■ Scripts that build scenes
========================================

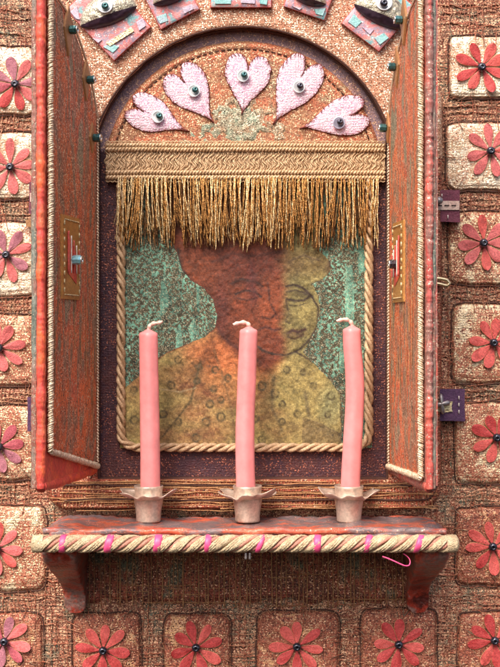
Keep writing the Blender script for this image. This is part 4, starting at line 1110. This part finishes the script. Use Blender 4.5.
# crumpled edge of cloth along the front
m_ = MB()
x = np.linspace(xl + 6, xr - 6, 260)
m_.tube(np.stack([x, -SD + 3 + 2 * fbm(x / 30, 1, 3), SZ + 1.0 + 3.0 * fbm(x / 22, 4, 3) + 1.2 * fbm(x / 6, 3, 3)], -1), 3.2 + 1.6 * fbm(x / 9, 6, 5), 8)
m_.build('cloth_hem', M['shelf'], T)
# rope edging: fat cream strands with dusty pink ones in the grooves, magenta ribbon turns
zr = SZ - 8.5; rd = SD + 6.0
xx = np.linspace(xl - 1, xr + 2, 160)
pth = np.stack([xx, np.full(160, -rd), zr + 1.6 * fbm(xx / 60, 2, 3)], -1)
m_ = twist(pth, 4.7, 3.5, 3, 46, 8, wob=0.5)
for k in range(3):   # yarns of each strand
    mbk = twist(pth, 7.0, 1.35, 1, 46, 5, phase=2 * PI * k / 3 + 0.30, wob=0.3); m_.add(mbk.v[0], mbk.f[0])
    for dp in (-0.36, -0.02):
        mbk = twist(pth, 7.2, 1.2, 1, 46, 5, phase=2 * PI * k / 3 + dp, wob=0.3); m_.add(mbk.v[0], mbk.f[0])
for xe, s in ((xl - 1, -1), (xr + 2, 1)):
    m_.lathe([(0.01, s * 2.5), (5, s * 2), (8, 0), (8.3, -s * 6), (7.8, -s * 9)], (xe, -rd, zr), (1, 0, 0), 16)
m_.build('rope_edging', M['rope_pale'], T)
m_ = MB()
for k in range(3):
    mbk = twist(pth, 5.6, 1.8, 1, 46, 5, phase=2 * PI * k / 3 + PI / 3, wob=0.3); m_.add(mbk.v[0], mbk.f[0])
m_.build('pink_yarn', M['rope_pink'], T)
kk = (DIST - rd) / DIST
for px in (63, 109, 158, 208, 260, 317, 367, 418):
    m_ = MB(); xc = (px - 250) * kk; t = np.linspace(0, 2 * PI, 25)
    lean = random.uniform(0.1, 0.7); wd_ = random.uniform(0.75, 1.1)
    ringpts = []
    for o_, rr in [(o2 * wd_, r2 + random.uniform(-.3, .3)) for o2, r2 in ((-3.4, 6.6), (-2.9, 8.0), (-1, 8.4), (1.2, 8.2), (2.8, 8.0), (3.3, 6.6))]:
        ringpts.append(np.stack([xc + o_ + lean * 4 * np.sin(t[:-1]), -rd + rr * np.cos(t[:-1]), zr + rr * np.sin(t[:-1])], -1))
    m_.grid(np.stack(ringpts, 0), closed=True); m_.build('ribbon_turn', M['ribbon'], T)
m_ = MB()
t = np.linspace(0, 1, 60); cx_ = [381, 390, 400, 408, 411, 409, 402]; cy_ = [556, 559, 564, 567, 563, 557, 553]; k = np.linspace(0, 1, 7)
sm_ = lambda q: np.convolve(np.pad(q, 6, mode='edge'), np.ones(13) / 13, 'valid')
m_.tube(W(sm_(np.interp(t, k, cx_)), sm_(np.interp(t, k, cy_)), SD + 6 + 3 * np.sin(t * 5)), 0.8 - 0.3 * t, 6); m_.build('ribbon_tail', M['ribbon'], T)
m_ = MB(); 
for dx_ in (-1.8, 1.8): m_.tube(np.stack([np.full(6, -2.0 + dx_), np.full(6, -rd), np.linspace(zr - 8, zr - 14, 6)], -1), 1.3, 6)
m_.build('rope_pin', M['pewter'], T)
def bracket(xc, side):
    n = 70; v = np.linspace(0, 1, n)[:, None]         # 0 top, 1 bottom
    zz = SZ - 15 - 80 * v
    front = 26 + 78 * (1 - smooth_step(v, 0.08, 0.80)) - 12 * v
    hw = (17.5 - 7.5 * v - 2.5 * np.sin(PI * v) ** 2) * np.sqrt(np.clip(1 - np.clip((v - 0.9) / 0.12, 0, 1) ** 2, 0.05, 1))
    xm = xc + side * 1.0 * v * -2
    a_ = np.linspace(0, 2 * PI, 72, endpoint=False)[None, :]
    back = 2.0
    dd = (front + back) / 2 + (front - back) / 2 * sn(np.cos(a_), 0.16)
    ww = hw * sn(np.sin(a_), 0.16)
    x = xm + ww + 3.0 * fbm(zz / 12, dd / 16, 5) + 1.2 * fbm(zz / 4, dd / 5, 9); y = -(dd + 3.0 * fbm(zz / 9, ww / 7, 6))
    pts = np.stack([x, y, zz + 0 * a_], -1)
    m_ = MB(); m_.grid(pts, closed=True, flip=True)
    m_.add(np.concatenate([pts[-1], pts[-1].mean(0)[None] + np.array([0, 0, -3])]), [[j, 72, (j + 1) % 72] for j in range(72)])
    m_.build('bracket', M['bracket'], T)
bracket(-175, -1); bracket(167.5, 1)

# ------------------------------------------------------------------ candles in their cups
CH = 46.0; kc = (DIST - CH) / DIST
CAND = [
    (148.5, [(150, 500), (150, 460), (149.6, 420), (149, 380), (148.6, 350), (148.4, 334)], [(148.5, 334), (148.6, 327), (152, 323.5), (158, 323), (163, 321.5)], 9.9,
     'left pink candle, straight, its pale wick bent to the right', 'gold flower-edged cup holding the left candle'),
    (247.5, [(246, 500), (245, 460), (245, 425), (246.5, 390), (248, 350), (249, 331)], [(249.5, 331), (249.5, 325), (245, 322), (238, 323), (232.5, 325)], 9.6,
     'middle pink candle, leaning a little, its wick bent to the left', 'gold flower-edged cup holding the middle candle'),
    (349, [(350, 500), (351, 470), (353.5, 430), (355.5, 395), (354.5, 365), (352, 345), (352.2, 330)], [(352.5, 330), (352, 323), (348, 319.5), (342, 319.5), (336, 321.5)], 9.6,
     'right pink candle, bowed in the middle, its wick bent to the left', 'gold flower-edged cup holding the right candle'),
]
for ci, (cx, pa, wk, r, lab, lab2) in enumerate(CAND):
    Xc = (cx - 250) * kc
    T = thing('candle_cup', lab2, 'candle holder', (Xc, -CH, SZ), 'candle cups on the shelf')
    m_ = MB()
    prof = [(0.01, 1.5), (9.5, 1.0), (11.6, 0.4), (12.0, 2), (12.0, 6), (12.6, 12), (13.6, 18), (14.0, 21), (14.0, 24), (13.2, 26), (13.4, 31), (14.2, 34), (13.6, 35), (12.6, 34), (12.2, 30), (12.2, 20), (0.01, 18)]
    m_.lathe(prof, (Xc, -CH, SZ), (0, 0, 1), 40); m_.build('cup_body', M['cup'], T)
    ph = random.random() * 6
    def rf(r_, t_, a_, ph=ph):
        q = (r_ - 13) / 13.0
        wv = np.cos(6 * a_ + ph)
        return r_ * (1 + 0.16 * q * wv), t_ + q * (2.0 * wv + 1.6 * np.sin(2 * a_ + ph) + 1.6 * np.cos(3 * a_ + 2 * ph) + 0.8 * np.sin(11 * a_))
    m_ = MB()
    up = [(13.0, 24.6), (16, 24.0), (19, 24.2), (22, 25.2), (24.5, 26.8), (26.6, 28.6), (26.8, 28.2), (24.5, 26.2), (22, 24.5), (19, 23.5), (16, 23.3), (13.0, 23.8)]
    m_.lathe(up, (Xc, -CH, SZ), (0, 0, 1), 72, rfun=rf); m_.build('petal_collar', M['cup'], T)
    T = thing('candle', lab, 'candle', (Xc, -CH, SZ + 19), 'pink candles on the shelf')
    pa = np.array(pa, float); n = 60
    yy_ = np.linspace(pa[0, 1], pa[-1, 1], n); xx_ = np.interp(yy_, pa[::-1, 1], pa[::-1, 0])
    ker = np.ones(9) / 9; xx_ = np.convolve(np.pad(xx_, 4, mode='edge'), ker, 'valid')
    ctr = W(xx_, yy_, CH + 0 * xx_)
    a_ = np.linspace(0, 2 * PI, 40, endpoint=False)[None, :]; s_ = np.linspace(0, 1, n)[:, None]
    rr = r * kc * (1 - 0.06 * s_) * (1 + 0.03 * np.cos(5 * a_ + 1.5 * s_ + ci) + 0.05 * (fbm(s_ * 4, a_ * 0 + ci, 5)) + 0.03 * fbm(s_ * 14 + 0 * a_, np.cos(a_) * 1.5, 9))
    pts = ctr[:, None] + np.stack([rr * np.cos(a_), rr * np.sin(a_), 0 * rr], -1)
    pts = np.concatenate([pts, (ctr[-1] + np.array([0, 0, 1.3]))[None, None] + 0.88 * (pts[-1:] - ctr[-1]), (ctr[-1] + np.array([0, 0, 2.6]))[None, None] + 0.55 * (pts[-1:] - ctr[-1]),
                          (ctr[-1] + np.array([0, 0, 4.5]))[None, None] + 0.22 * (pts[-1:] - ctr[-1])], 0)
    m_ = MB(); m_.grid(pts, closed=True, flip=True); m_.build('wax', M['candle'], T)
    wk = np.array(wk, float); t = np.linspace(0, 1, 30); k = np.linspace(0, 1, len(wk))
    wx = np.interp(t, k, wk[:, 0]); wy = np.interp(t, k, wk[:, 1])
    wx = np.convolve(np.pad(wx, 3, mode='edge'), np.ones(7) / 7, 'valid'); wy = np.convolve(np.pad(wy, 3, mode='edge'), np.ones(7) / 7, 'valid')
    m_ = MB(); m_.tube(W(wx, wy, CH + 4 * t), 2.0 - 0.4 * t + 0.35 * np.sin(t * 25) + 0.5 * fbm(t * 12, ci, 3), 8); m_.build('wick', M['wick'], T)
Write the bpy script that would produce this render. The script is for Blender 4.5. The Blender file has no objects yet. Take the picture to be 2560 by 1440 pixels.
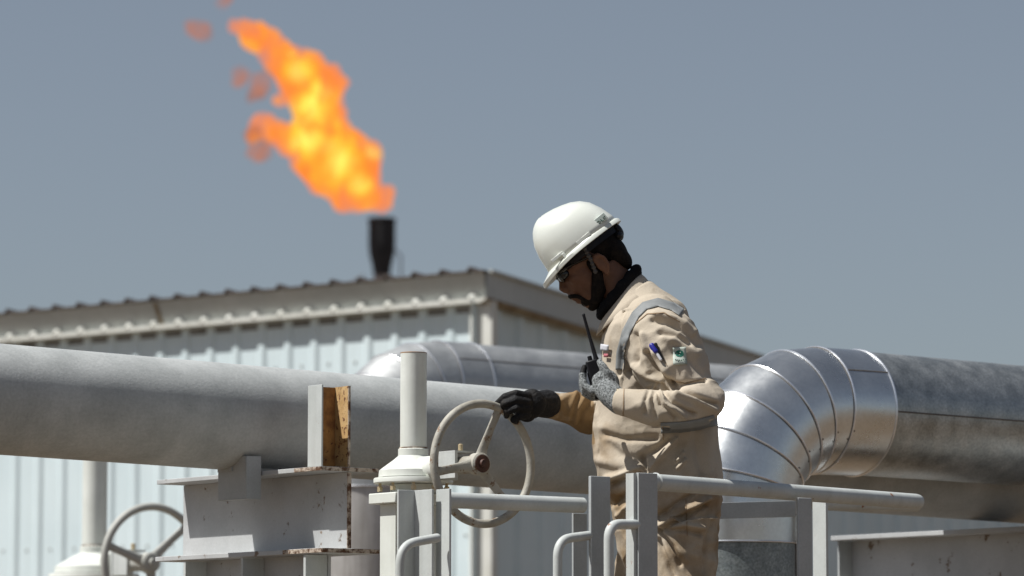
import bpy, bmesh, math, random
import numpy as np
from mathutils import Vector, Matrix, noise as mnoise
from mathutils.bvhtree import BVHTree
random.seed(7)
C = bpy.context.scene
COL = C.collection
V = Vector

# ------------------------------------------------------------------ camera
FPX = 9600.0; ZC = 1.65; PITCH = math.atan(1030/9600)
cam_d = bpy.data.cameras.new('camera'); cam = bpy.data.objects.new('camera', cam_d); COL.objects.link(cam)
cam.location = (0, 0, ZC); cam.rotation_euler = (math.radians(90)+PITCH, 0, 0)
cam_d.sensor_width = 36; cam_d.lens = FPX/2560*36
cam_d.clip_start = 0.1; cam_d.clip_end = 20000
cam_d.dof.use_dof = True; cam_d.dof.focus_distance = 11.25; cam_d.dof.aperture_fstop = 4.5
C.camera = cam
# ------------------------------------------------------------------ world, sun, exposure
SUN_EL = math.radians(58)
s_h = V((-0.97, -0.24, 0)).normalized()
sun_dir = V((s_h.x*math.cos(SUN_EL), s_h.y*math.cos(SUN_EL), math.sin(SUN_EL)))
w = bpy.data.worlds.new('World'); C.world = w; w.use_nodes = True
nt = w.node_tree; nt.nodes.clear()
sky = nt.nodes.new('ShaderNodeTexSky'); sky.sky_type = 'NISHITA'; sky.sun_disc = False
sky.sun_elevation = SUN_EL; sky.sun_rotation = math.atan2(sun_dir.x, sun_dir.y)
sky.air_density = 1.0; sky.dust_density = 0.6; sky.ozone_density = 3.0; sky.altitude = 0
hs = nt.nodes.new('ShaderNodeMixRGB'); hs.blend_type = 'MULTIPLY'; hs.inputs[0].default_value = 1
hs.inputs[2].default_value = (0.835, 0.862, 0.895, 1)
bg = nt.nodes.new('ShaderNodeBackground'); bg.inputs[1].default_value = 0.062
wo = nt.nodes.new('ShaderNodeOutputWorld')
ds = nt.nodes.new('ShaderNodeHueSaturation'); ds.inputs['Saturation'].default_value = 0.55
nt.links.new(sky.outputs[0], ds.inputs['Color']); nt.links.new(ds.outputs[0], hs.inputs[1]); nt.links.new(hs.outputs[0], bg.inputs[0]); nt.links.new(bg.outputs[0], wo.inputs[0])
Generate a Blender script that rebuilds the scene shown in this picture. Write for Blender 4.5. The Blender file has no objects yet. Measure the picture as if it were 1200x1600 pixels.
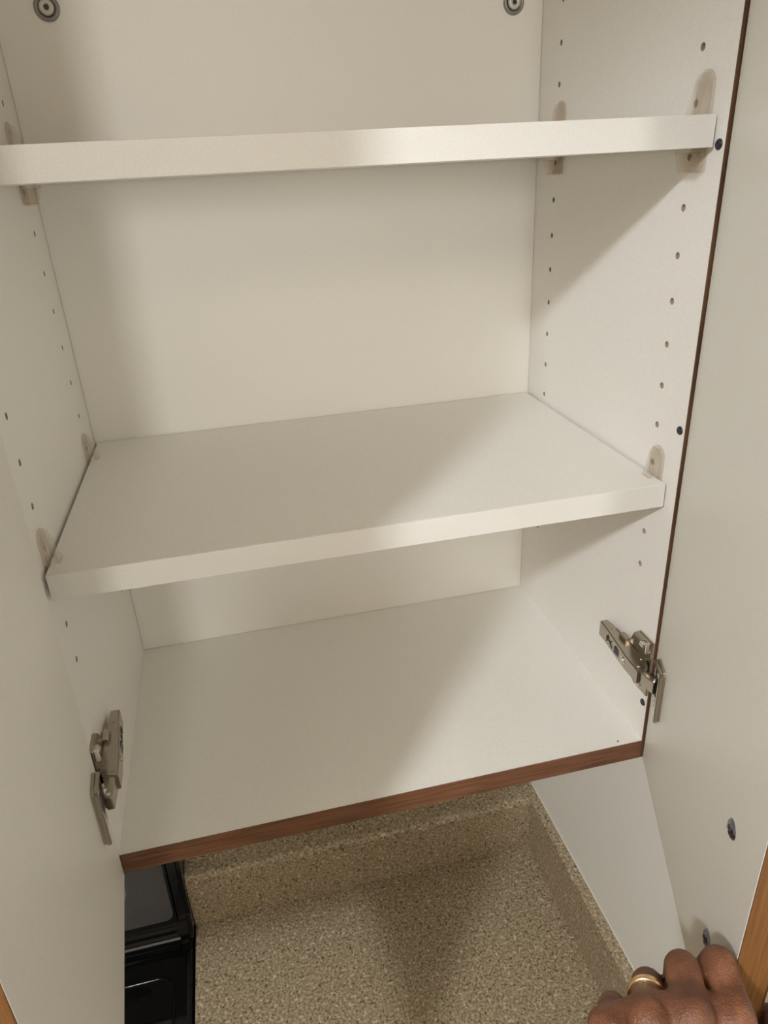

========================================

How many lines of the listing above include the word "Blender"? State the number and nothing else.

■ Exercise output
3